===== Information provided =====

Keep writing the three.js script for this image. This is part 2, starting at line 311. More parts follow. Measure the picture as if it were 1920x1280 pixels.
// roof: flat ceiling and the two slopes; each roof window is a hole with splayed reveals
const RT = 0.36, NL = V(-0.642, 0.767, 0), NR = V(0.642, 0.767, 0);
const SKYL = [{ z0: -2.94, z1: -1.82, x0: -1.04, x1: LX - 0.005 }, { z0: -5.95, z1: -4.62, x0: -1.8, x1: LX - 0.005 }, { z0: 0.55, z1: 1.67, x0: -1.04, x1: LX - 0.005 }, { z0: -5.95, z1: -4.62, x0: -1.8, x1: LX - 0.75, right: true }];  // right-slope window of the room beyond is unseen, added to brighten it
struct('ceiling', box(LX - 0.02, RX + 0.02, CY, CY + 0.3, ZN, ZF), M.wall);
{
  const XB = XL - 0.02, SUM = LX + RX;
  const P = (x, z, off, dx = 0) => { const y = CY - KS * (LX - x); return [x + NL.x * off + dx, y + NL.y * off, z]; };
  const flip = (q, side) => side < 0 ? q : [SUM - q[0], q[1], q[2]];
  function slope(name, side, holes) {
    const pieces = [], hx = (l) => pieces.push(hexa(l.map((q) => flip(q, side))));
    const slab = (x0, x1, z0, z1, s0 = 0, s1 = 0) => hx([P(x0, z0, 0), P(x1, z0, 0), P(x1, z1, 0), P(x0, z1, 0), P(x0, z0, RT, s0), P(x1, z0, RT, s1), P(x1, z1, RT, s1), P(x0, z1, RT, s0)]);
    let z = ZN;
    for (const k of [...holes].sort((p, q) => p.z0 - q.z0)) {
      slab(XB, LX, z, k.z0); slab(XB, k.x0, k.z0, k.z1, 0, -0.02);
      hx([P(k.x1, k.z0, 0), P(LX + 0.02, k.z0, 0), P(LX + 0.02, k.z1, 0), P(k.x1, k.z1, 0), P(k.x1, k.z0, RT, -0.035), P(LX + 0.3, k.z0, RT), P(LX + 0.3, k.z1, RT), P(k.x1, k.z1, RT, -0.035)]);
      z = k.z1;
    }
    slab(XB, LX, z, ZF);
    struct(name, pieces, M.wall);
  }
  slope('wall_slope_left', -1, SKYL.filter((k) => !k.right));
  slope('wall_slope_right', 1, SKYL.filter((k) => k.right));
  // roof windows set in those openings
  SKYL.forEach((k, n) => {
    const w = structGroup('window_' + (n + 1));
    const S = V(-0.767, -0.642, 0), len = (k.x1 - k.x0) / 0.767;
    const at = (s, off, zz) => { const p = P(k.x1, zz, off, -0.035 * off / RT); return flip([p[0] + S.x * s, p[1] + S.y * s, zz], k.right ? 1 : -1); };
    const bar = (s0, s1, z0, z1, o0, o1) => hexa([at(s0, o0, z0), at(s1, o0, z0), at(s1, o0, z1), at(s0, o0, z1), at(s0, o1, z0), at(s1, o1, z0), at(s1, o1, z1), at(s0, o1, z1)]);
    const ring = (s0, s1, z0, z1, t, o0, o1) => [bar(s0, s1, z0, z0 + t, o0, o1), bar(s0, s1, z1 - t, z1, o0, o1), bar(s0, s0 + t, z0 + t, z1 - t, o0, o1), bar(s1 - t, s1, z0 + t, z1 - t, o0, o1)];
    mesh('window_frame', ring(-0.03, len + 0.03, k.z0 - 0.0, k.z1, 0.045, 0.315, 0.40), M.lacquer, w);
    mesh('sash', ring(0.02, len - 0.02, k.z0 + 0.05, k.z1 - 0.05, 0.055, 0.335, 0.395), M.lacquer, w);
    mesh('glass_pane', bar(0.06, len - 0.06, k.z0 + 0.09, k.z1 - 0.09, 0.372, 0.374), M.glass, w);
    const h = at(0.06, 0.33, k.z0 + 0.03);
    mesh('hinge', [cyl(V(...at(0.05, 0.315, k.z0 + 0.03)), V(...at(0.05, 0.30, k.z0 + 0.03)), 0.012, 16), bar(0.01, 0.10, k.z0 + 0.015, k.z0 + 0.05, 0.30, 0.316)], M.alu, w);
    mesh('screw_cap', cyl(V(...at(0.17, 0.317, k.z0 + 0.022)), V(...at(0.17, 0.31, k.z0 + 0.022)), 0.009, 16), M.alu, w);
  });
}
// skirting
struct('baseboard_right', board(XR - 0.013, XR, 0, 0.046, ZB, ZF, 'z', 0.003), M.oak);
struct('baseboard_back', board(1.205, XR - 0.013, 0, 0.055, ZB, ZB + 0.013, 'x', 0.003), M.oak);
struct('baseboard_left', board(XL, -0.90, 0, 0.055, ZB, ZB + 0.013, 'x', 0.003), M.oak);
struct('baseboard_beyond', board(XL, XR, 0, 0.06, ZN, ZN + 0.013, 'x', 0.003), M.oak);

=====

Each line in the material above must be retyped without alteration.

(Solution below)
Keep writing the three.js script for this image. This is part 2, starting at line 311. More parts follow. Measure the picture as if it were 1920x1280 pixels.
// roof: flat ceiling and the two slopes; each roof window is a hole with splayed reveals
const RT = 0.36, NL = V(-0.642, 0.767, 0), NR = V(0.642, 0.767, 0);
const SKYL = [{ z0: -2.94, z1: -1.82, x0: -1.04, x1: LX - 0.005 }, { z0: -5.95, z1: -4.62, x0: -1.8, x1: LX - 0.005 }, { z0: 0.55, z1: 1.67, x0: -1.04, x1: LX - 0.005 }, { z0: -5.95, z1: -4.62, x0: -1.8, x1: LX - 0.75, right: true }];  // right-slope window of the room beyond is unseen, added to brighten it
struct('ceiling', box(LX - 0.02, RX + 0.02, CY, CY + 0.3, ZN, ZF), M.wall);
{
  const XB = XL - 0.02, SUM = LX + RX;
  const P = (x, z, off, dx = 0) => { const y = CY - KS * (LX - x); return [x + NL.x * off + dx, y + NL.y * off, z]; };
  const flip = (q, side) => side < 0 ? q : [SUM - q[0], q[1], q[2]];
  function slope(name, side, holes) {
    const pieces = [], hx = (l) => pieces.push(hexa(l.map((q) => flip(q, side))));
    const slab = (x0, x1, z0, z1, s0 = 0, s1 = 0) => hx([P(x0, z0, 0), P(x1, z0, 0), P(x1, z1, 0), P(x0, z1, 0), P(x0, z0, RT, s0), P(x1, z0, RT, s1), P(x1, z1, RT, s1), P(x0, z1, RT, s0)]);
    let z = ZN;
    for (const k of [...holes].sort((p, q) => p.z0 - q.z0)) {
      slab(XB, LX, z, k.z0); slab(XB, k.x0, k.z0, k.z1, 0, -0.02);
      hx([P(k.x1, k.z0, 0), P(LX + 0.02, k.z0, 0), P(LX + 0.02, k.z1, 0), P(k.x1, k.z1, 0), P(k.x1, k.z0, RT, -0.035), P(LX + 0.3, k.z0, RT), P(LX + 0.3, k.z1, RT), P(k.x1, k.z1, RT, -0.035)]);
      z = k.z1;
    }
    slab(XB, LX, z, ZF);
    struct(name, pieces, M.wall);
  }
  slope('wall_slope_left', -1, SKYL.filter((k) => !k.right));
  slope('wall_slope_right', 1, SKYL.filter((k) => k.right));
  // roof windows set in those openings
  SKYL.forEach((k, n) => {
    const w = structGroup('window_' + (n + 1));
    const S = V(-0.767, -0.642, 0), len = (k.x1 - k.x0) / 0.767;
    const at = (s, off, zz) => { const p = P(k.x1, zz, off, -0.035 * off / RT); return flip([p[0] + S.x * s, p[1] + S.y * s, zz], k.right ? 1 : -1); };
    const bar = (s0, s1, z0, z1, o0, o1) => hexa([at(s0, o0, z0), at(s1, o0, z0), at(s1, o0, z1), at(s0, o0, z1), at(s0, o1, z0), at(s1, o1, z0), at(s1, o1, z1), at(s0, o1, z1)]);
    const ring = (s0, s1, z0, z1, t, o0, o1) => [bar(s0, s1, z0, z0 + t, o0, o1), bar(s0, s1, z1 - t, z1, o0, o1), bar(s0, s0 + t, z0 + t, z1 - t, o0, o1), bar(s1 - t, s1, z0 + t, z1 - t, o0, o1)];
    mesh('window_frame', ring(-0.03, len + 0.03, k.z0 - 0.0, k.z1, 0.045, 0.315, 0.40), M.lacquer, w);
    mesh('sash', ring(0.02, len - 0.02, k.z0 + 0.05, k.z1 - 0.05, 0.055, 0.335, 0.395), M.lacquer, w);
    mesh('glass_pane', bar(0.06, len - 0.06, k.z0 + 0.09, k.z1 - 0.09, 0.372, 0.374), M.glass, w);
    const h = at(0.06, 0.33, k.z0 + 0.03);
    mesh('hinge', [cyl(V(...at(0.05, 0.315, k.z0 + 0.03)), V(...at(0.05, 0.30, k.z0 + 0.03)), 0.012, 16), bar(0.01, 0.10, k.z0 + 0.015, k.z0 + 0.05, 0.30, 0.316)], M.alu, w);
    mesh('screw_cap', cyl(V(...at(0.17, 0.317, k.z0 + 0.022)), V(...at(0.17, 0.31, k.z0 + 0.022)), 0.009, 16), M.alu, w);
  });
}
// skirting
struct('baseboard_right', board(XR - 0.013, XR, 0, 0.046, ZB, ZF, 'z', 0.003), M.oak);
struct('baseboard_back', board(1.205, XR - 0.013, 0, 0.055, ZB, ZB + 0.013, 'x', 0.003), M.oak);
struct('baseboard_left', board(XL, -0.90, 0, 0.055, ZB, ZB + 0.013, 'x', 0.003), M.oak);
struct('baseboard_beyond', board(XL, XR, 0, 0.06, ZN, ZN + 0.013, 'x', 0.003), M.oak);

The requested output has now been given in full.